Why 7/11/4 Is Perfect for a Free-to-Paid Membership Funnel
- Extended Exposure Leads to Trust: By the time someone hits all the 7/11/4 markers, they’ve spent enough time with you to see tangible value.
- Natural Segmentation: Members who don’t engage probably aren’t ready to invest yet; those who do are more likely to buy your premium offers.
- Community-Led Monetization: A thriving community almost sells itself. Engaged members share success stories and get others excited to join or upgrade.
- Skool Community Growth: Each piece of content, interaction, and location usage snowballs into a vibrant community, making it easier to attract new people.
Example Flow
Below is a quick illustration of how a user might progress through your 7/11/4 strategy:
- Hour 1 of Content: They watch a 15-minute intro lesson, then another 45-minute replay from a live Q&A.
- First Interaction: They comment on the replay thread, asking a follow-up question.
- DM Touchpoint: You send a quick “Hey, thanks for the great question!” DM.
- Hour 2–4 of Content: They attend two more live workshops over two weeks.
- More Interactions: They post an introduction in the community feed, answer a poll, and like three of your other posts.
- Second DM: They reach out with a specific challenge. You respond with tailored advice.
- Calendar Call: They join a group call for deeper insights, pushing them well beyond 7 hours of total content consumption.

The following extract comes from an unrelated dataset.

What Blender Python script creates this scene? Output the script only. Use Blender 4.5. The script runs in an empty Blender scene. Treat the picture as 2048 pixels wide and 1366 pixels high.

By this point, they’ve watched hours of your content (live and recorded), engaged several times, and experienced multiple Skool features (feed, DMs, Classroom, calls). This user is now primed for a paid offer—eager, trusting, and invested in your community.
Want to experience 7/11/4 in a real, thriving community? Join a FREE Skool community here to see exactly how consistent content, repeated interactions, and diverse touchpoints can deepen engagement and accelerate your path to monetization.
Conclusion
The 7/11/4 marketing strategy—7 hours of content, 11 interactions, and 4 unique locations—is a tried-and-true method to build meaningful relationships that lead to community-led monetization and a successful free-to-paid membership funnel. By guiding members through a mix of content, personal engagements, and varied touchpoints, you create a sense of familiarity that’s hard to replicate with traditional online marketing tactics.
Remember, the ultimate goal is to help people feel like they truly know you before they commit to anything. When done right, 7/11/4 not only boosts engagement but also transforms casual visitors into loyal, long-term community members—and often, paying clients.